--- BEGIN ---

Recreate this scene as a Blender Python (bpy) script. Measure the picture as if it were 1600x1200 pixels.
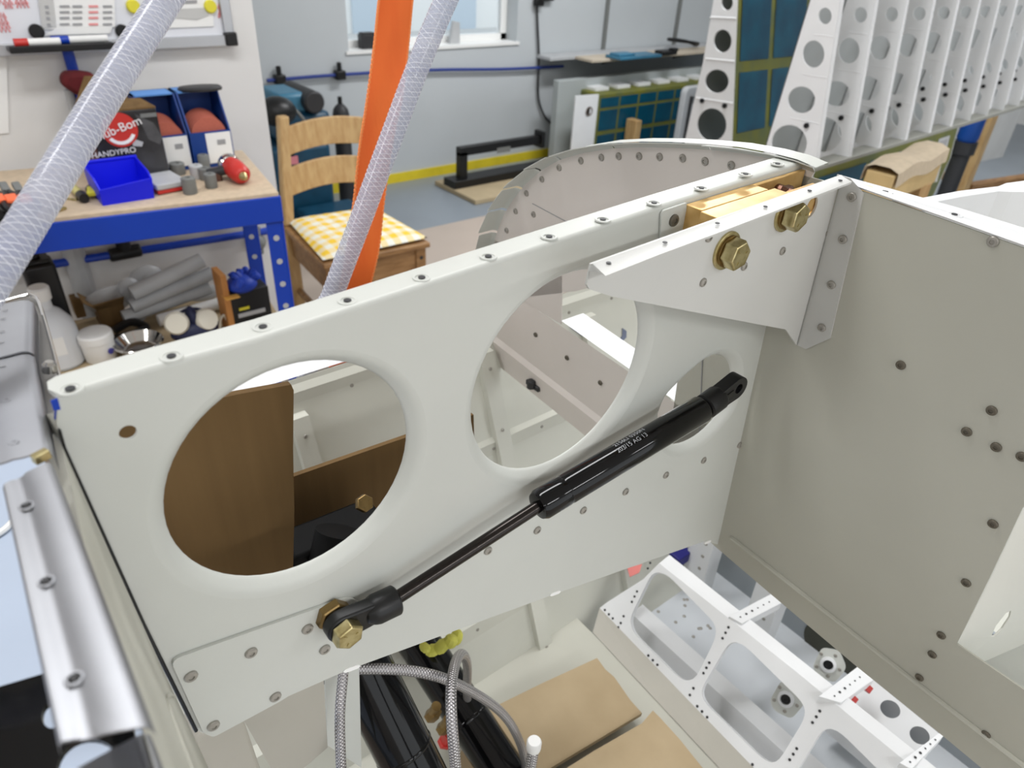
import bpy, bmesh, math, random
from mathutils import Vector as V, Matrix
from mathutils.geometry import tessellate_polygon
random.seed(7)
for _o in list(bpy.data.objects): bpy.data.objects.remove(_o, do_unlink=True)
SC = bpy.context.scene
COL = SC.collection

# ------------------------------------------------------------------ camera
FPX = 1109.0
_p, _r, _y = (math.radians(a) for a in (32.876, -3.223, 39.862))
CF = V((math.sin(_y)*math.cos(_p), math.cos(_y)*math.cos(_p), -math.sin(_p)))
_R0 = V((math.cos(_y), -math.sin(_y), 0)); _D0 = CF.cross(_R0)
CR = _R0*math.cos(_r) + _D0*math.sin(_r)
CD = _D0*math.cos(_r) - _R0*math.sin(_r)
CC = V((0, 0, 1.5))
cam_d = bpy.data.cameras.new('camera'); cam = bpy.data.objects.new('camera', cam_d); COL.objects.link(cam)
cam_d.sensor_width = 36.0; cam_d.lens = FPX/1600*36.0; cam_d.clip_start = 0.01; cam_d.clip_end = 100
cam.matrix_world = Matrix(((CR.x, -CD.x, -CF.x, CC.x), (CR.y, -CD.y, -CF.y, CC.y), (CR.z, -CD.z, -CF.z, CC.z), (0, 0, 0, 1)))
cam_d.dof.use_dof = True; cam_d.dof.focus_distance = 0.44; cam_d.dof.aperture_fstop = 13.0
SC.camera = cam

# ------------------------------------------------------------------ world, lamps, exposure
wd = bpy.data.worlds.new('daylight'); SC.world = wd; wd.use_nodes = True
_bg = wd.node_tree.nodes['Background']; _bg.inputs[0].default_value = (0.93, 0.97, 1.0, 1); _bg.inputs[1].default_value = 1.3
def area(name, loc, sx, sy, w, col=(0.98, 0.99, 1.0), rot=(0, 0, 0)):
    l = bpy.data.lights.new(name, 'AREA'); l.shape = 'RECTANGLE'; l.size = sx; l.size_y = sy; l.energy = w; l.color = col
    o = bpy.data.objects.new(name, l); COL.objects.link(o); o.location = loc; o.rotation_euler = rot
    return o
for _i, (_x, _yy, _w) in enumerate(((0.3, -2.5, 30), (2.6, -2.3, 22), (-2.2, 0.6, 22), (0.5, 0.95, 22), (3.6, 0.2, 22), (3.2, 2.5, 54), (-1.8, -2.6, 12), (6.2, 1.2, 32))):
    area('ceiling_lamp', (_x, _yy, 2.74), 1.5, 0.3, _w)
SC.view_settings.view_transform = 'Standard'; SC.view_settings.look = 'None'
SC.view_settings.exposure = 0.25; SC.view_settings.gamma = 1.0; SC.view_settings.use_curve_mapping = False

# ------------------------------------------------------------------ pixel rays of the survey
AX = {'x': 0, 'y': 1, 'z': 2}
def ray(px, py): return CR*((px-800)/FPX) + CD*((py-600)/FPX) + CF
def W(px, py, a, v):
    d = ray(px, py); i = AX[a]
    return CC + d*((v-CC[i])/d[i])
def WN(px, py, n, c):                       # plane n.p = c
    n = V(n); d = ray(px, py)
    return CC + d*((c - n.dot(CC))/n.dot(d))
def WL(pts, a, v): return [W(x, y, a, v) for x, y in pts]
def WNL(pts, n, c): return [WN(x, y, n, c) for x, y in pts]
def depth(p): return (p-CC).dot(CF)
def mm(px, p): return px/FPX*depth(p)       # pixel length at a point, metres

# ------------------------------------------------------------------ materials
MATS = {}
def mat(name, col, rough=0.5, metal=0.0, var=0.0, vscale=8.0, bump=0.0, bscale=60.0, col2=None, trans=0.0, ior=1.45, coat=0.0, spec=0.5, emit=None, stretch=None, alpha=1.0):
    if name in MATS: return MATS[name]
    m = bpy.data.materials.new(name); m.use_nodes = True; nt = m.node_tree; b = nt.nodes['Principled BSDF']
    c = tuple(x/255.0 for x in col); lin = tuple(((x/12.92) if x <= 0.04045 else ((x+0.055)/1.055)**2.4) for x in c)
    b.inputs['Base Color'].default_value = (*lin, 1); b.inputs['Roughness'].default_value = rough; b.inputs['Metallic'].default_value = metal
    b.inputs['IOR'].default_value = ior; b.inputs['Transmission Weight'].default_value = trans; b.inputs['Coat Weight'].default_value = coat
    b.inputs['Specular IOR Level'].default_value = spec; b.inputs['Alpha'].default_value = alpha
    if emit: b.inputs['Emission Color'].default_value = (*lin, 1); b.inputs['Emission Strength'].default_value = emit
    if var or bump:
        tc = nt.nodes.new('ShaderNodeTexCoord'); mp = nt.nodes.new('ShaderNodeMapping'); nt.links.new(tc.outputs['Object'], mp.inputs[0])
        if stretch: mp.inputs['Scale'].default_value = stretch
    if var:
        n = nt.nodes.new('ShaderNodeTexNoise'); n.inputs['Scale'].default_value = vscale; n.inputs['Detail'].default_value = 5
        nt.links.new(mp.outputs[0], n.inputs['Vector'])
        mx = nt.nodes.new('ShaderNodeMix'); mx.data_type = 'RGBA'
        if col2:
            c2 = tuple(x/255.0 for x in col2); l2 = tuple(((x/12.92) if x <= 0.04045 else ((x+0.055)/1.055)**2.4) for x in c2)
        else: l2 = tuple(x*(1-var) for x in lin)
        mx.inputs['A'].default_value = (*lin, 1); mx.inputs['B'].default_value = (*l2, 1)
        cr = nt.nodes.new('ShaderNodeValToRGB'); cr.color_ramp.elements[0].position = 0.38; cr.color_ramp.elements[1].position = 0.66
        nt.links.new(n.outputs['Fac'], cr.inputs[0]); nt.links.new(cr.outputs[0], mx.inputs['Factor']); nt.links.new(mx.outputs['Result'], b.inputs['Base Color'])
    if bump:
        n2 = nt.nodes.new('ShaderNodeTexNoise'); n2.inputs['Scale'].default_value = bscale; n2.inputs['Detail'].default_value = 3
        nt.links.new(mp.outputs[0], n2.inputs['Vector'])
        bp = nt.nodes.new('ShaderNodeBump'); bp.inputs['Strength'].default_value = bump; bp.inputs['Distance'].default_value = 0.002
        nt.links.new(n2.outputs['Fac'], bp.inputs['Height']); nt.links.new(bp.outputs[0], b.inputs['Normal'])
    MATS[name] = m
    return m
PAINT = mat('cream_paint', (206, 208, 202), 0.42, var=0.04, vscale=9, bump=0.02, bscale=300)
PAINTG = mat('grey_primer_paint', (190, 189, 177), 0.45, var=0.06, vscale=7, bump=0.02, bscale=300)
WHITEP = mat('white_paint', (232, 233, 234), 0.38, var=0.03, vscale=12)
FARP = mat('pale_green_white_paint', (208, 208, 197), 0.4, var=0.05, vscale=10)
ALU = mat('bare_aluminium', (164, 165, 169), 0.48, 1.0, var=0.08, vscale=30, bump=0.03, bscale=40)
ALUD = mat('bare_aluminium_dull', (150, 148, 145), 0.33, 1.0, var=0.1, vscale=40)
RIVET = mat('rivet_steel', (170, 166, 158), 0.45, 0.4, var=0.15, vscale=300)
RIVETD = mat('rivet_dark_steel', (104, 98, 86), 0.5, 0.3)
ZINC = mat('yellow_zinc', (206, 194, 148), 0.3, 1.0, var=0.25, vscale=160, col2=(168, 152, 104))
ZINCB = mat('brown_zinc', (146, 122, 80), 0.35, 1.0, var=0.2, vscale=160)
GOLD = mat('gold_anodised', (226, 190, 128), 0.38, 0.55, var=0.12, vscale=60, col2=(206, 164, 98))
BLACKM = mat('black_gloss_paint', (9, 9, 10), 0.09, spec=0.4)
BLACKP = mat('black_plastic', (19, 19, 20), 0.4)
ROD = mat('dark_steel_rod', (52, 48, 46), 0.2, 0.85)
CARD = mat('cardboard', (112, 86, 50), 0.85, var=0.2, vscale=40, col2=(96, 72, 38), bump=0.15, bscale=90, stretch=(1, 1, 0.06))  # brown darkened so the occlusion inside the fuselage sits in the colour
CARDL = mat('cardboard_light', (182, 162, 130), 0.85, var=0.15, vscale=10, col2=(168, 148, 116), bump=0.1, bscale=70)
ORANGE = mat('orange_webbing', (255, 122, 44), 0.6, var=0.06, vscale=25, col2=(248, 108, 34), bump=0.2, bscale=260, stretch=(1, 1, 0.2))
WOOD = mat('pine_wood', (194, 162, 114), 0.5, var=0.3, vscale=9, col2=(176, 140, 92), stretch=(6, 6, 1.2))
WOODD = mat('dark_pine_wood', (158, 120, 78), 0.5, var=0.3, vscale=9, col2=(128, 92, 54), stretch=(1.2, 6, 6))
PLY = mat('chipboard_top', (206, 186, 160), 0.7, var=0.12, vscale=60)
BLUE = mat('blue_steel_paint', (2, 58, 172), 0.38)
BLUEB = mat('blue_plastic', (10, 22, 222), 0.4)
BLUEG = mat('blue_rubber', (22, 62, 176), 0.5)
WALLW = mat('white_wall_paint', (226, 225, 223), 0.8, var=0.03, vscale=2)
WALLG = mat('grey_wall_paint', (188, 193, 196), 0.8, var=0.04, vscale=1.5)
FLOORG = mat('grey_blue_floor_paint', (140, 148, 156), 0.35, var=0.12, vscale=2.5)
FLOORB = mat('beige_floor_paint', (186, 172, 160), 0.5, var=0.06, vscale=3)
YELLOW = mat('yellow_floor_paint', (222, 200, 44), 0.55, var=0.1, vscale=12)
TEAL = mat('teal_plastic', (14, 66, 92), 0.4, var=0.2, vscale=20)
TEALL = mat('light_teal_plastic', (62, 118, 146), 0.4)
FILM = mat('blue_protective_film', (2, 76, 98), 0.3, var=0.3, vscale=5, col2=(2, 52, 76))
OLIVE = mat('olive_primer', (112, 112, 38), 0.5, var=0.25, vscale=8, col2=(92, 100, 60))
DARK = mat('dark_grey', (46, 46, 48), 0.5)
GREY = mat('mid_grey', (120, 122, 120), 0.6, var=0.1, vscale=40)
GREYL = mat('light_grey', (182, 184, 186), 0.6, var=0.08, vscale=20)
RED = mat('red_paint', (196, 50, 44), 0.4)
MAROON = mat('maroon_cloth', (96, 26, 30), 0.9, var=0.3, vscale=30)
TERRA = mat('terracotta_abrasive', (188, 104, 86), 0.9, var=0.1, vscale=200)
BROWN = mat('brown_abrasive', (96, 66, 54), 0.9, var=0.15, vscale=120)
WHITEPL = mat('white_plastic', (236, 236, 234), 0.4)
MILK = mat('milky_plastic', (226, 229, 233), 0.35, trans=0.08)
PAPER = mat('paper', (240, 240, 238), 0.8)
PAPERG = mat('grey_paper', (196, 196, 194), 0.8)
PINK = mat('red_marker_ink', (232, 150, 150), 0.8)
INK = mat('grey_print', (158, 158, 160), 0.8)
SKYBLUE = mat('sky_blue_card', (92, 146, 214), 0.5)
DBLUE = mat('dark_blue_card', (14, 58, 132), 0.5)
NAVY = mat('navy_rubber', (26, 32, 66), 0.5)
CREAM = mat('cream_filter', (224, 220, 206), 0.7)
CHROME = mat('polished_steel', (210, 208, 204), 0.12, 1.0)
YELLOWT = mat('yellow_tape', (214, 212, 96), 0.6, var=0.1, vscale=60)
YELPL = mat('yellow_plastic', (224, 214, 60), 0.45)
NICKEL = mat('braided_core', (180, 176, 176), 0.4, 1.0)
PALEB = mat('pale_blue_board', (178, 190, 208), 0.5)
SALMON = mat('salmon_sticker', (226, 130, 124), 0.6)
NAVYB = mat('navy_plastic', (24, 24, 110), 0.5)
GREENB = mat('glass_bright', (220, 232, 240), 0.1, trans=0.9)
POLY = mat('clear_polythene', (206, 208, 210), 0.35, alpha=0.6, var=0.1, vscale=20)
PANE = mat('window_glass', (240, 246, 250), 0.02, trans=1.0, ior=1.02)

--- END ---

(GOAL)
Leave out the pictures and restate, word for word, the lines from the top of the data through the line containing "SC.camera = cam", both included.

(EXPECTED OUTPUT)
Recreate this scene as a Blender Python (bpy) script. Measure the picture as if it were 1600x1200 pixels.
import bpy, bmesh, math, random
from mathutils import Vector as V, Matrix
from mathutils.geometry import tessellate_polygon
random.seed(7)
for _o in list(bpy.data.objects): bpy.data.objects.remove(_o, do_unlink=True)
SC = bpy.context.scene
COL = SC.collection

# ------------------------------------------------------------------ camera
FPX = 1109.0
_p, _r, _y = (math.radians(a) for a in (32.876, -3.223, 39.862))
CF = V((math.sin(_y)*math.cos(_p), math.cos(_y)*math.cos(_p), -math.sin(_p)))
_R0 = V((math.cos(_y), -math.sin(_y), 0)); _D0 = CF.cross(_R0)
CR = _R0*math.cos(_r) + _D0*math.sin(_r)
CD = _D0*math.cos(_r) - _R0*math.sin(_r)
CC = V((0, 0, 1.5))
cam_d = bpy.data.cameras.new('camera'); cam = bpy.data.objects.new('camera', cam_d); COL.objects.link(cam)
cam_d.sensor_width = 36.0; cam_d.lens = FPX/1600*36.0; cam_d.clip_start = 0.01; cam_d.clip_end = 100
cam.matrix_world = Matrix(((CR.x, -CD.x, -CF.x, CC.x), (CR.y, -CD.y, -CF.y, CC.y), (CR.z, -CD.z, -CF.z, CC.z), (0, 0, 0, 1)))
cam_d.dof.use_dof = True; cam_d.dof.focus_distance = 0.44; cam_d.dof.aperture_fstop = 13.0
SC.camera = cam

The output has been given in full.